Check each line of the listing below for the string "parts", and copy the ones that have it.
================
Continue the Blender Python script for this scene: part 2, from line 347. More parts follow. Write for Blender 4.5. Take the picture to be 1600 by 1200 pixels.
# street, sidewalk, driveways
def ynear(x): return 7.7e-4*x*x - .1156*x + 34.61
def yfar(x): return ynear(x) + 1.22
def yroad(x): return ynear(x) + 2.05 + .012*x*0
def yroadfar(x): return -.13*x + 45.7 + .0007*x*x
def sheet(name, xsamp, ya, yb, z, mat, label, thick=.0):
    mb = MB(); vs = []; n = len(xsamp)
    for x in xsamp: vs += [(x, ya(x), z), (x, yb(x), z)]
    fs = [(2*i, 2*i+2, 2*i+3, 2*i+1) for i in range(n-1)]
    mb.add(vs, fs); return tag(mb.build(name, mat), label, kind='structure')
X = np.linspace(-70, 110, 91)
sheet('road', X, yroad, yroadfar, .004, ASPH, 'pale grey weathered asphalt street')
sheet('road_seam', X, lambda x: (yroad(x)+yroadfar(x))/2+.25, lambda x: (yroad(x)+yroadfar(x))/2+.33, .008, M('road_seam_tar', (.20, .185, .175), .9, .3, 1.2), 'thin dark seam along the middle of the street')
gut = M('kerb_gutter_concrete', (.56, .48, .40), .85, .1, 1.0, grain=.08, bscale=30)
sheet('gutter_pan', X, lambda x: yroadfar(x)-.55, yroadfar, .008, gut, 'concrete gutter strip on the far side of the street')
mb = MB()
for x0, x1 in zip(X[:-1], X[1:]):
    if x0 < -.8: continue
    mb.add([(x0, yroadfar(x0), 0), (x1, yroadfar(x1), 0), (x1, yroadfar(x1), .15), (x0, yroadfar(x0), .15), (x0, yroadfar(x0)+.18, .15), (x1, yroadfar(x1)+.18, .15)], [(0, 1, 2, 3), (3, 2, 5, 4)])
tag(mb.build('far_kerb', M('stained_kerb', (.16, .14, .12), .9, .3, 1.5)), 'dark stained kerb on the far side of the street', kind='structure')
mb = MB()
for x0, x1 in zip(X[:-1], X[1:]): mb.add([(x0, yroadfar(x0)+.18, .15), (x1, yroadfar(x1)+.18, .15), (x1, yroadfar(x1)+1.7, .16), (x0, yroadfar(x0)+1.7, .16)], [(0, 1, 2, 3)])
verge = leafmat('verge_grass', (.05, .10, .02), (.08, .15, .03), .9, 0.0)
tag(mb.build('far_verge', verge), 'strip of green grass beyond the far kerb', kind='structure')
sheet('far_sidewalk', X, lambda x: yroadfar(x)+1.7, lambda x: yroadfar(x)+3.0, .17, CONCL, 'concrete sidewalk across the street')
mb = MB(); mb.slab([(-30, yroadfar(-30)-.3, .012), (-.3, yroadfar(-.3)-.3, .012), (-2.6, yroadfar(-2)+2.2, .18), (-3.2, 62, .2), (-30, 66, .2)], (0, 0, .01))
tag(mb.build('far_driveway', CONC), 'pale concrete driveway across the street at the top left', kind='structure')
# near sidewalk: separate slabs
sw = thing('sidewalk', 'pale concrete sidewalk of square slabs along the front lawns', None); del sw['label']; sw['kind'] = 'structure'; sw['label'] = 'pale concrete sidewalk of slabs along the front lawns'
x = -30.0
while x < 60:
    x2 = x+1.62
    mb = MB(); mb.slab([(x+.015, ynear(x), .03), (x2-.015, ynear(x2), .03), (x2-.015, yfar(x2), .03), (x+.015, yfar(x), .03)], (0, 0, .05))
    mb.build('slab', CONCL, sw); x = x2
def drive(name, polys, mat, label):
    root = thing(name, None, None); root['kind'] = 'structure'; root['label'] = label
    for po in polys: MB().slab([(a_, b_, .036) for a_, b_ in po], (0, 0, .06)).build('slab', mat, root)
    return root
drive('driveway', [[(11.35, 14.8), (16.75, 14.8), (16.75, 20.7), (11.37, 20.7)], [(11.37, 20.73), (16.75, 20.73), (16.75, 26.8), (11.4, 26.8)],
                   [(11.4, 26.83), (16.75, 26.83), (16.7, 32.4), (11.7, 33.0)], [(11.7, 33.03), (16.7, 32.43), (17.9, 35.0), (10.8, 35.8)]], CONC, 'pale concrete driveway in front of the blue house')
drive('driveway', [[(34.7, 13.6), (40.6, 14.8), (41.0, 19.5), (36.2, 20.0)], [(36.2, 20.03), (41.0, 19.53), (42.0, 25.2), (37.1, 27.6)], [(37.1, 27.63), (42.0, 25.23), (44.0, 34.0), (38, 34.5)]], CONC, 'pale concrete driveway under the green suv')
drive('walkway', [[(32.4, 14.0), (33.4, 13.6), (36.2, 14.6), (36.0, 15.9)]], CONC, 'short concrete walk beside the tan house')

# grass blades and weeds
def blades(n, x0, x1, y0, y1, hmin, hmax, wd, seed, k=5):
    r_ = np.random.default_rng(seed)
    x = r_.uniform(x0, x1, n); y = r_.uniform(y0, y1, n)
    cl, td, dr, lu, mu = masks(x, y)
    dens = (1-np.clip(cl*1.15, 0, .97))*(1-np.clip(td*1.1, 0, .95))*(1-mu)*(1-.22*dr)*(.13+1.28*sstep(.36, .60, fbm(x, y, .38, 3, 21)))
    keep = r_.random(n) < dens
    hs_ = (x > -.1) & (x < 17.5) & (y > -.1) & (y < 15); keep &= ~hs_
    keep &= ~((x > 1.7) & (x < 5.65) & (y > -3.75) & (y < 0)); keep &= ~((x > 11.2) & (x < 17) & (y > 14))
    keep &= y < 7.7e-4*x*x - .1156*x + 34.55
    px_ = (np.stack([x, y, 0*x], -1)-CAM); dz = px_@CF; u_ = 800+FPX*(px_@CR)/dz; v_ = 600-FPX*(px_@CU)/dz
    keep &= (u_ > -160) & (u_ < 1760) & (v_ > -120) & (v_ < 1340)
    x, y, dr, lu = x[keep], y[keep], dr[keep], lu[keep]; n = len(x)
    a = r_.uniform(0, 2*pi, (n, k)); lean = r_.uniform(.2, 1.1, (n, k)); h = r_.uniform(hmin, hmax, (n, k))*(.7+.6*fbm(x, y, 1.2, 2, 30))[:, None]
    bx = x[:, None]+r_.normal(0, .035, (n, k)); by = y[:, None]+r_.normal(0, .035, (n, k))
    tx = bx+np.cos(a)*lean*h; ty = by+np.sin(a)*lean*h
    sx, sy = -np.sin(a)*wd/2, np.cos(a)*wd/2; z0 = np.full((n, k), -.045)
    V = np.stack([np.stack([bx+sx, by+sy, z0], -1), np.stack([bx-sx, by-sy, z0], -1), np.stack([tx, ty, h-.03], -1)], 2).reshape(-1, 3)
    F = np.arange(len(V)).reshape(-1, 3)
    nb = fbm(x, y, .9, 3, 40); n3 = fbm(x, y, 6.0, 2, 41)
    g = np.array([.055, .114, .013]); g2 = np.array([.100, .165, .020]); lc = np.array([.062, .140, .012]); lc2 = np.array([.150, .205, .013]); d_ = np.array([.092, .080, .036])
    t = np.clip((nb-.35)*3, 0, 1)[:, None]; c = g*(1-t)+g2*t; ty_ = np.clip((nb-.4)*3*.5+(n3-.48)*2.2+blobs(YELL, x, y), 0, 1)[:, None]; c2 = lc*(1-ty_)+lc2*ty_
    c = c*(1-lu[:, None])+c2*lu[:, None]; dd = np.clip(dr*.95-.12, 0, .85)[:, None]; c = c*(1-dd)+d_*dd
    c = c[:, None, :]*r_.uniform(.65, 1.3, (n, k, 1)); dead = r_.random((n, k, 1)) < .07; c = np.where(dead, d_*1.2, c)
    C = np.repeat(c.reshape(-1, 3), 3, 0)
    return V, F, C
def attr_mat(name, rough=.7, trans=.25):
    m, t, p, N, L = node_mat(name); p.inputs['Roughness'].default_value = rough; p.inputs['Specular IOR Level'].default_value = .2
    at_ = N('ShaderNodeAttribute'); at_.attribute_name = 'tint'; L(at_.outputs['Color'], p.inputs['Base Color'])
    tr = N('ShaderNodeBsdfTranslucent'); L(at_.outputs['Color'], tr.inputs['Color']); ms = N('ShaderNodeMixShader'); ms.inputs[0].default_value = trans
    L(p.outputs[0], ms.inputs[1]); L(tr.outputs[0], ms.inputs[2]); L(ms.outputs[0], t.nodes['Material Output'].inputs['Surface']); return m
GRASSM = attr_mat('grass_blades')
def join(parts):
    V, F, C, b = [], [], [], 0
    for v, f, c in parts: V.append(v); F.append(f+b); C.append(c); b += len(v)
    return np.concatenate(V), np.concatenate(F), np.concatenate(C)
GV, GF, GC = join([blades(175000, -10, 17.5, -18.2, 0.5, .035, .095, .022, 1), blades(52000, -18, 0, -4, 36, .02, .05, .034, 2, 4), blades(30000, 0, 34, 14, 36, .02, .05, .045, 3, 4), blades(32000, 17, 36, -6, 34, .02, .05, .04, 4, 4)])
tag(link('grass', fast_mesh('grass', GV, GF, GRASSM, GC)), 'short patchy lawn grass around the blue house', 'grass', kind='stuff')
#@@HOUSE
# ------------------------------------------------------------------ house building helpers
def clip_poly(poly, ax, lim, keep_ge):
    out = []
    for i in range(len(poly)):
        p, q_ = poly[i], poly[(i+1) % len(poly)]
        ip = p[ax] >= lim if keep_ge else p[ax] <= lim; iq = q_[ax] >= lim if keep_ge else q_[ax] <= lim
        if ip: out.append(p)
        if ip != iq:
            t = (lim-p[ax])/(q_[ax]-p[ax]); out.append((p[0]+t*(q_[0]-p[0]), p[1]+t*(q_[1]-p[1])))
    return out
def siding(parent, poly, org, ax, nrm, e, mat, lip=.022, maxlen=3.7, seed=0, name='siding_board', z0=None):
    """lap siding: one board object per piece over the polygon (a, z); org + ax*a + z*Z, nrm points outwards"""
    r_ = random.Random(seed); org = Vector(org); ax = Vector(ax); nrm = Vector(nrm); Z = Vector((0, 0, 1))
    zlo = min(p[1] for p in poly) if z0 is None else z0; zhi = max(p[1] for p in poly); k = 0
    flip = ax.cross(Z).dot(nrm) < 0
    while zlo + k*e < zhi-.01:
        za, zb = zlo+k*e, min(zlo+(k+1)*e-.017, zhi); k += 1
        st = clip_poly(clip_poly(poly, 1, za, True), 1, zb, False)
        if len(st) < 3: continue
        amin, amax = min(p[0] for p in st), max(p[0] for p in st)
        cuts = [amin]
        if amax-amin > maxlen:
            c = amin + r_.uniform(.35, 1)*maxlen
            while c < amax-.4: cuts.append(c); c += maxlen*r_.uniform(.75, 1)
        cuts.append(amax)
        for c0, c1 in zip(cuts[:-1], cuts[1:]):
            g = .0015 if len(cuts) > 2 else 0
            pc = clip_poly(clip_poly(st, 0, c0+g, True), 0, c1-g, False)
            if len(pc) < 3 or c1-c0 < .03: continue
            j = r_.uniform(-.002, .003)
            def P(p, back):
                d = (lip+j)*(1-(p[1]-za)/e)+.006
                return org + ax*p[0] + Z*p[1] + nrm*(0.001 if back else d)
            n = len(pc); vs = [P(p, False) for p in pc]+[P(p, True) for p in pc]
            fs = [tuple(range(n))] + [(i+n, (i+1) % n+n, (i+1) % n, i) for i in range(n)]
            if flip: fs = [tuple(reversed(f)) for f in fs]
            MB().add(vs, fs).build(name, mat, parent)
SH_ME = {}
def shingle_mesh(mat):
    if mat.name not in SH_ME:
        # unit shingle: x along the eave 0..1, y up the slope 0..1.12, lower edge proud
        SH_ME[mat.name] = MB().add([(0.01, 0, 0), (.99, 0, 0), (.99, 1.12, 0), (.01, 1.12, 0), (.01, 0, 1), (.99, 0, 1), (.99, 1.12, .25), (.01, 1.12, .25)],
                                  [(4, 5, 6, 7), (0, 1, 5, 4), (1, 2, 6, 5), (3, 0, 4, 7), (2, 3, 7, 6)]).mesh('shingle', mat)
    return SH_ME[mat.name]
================
(Result of the task):
Continue the Blender Python script for this scene: part 2, from line 347. More parts follow. Write for Blender 4.5. Take the picture to be 1600 by 1200 pixels.
def join(parts):
    for v, f, c in parts: V.append(v); F.append(f+b); C.append(c); b += len(v)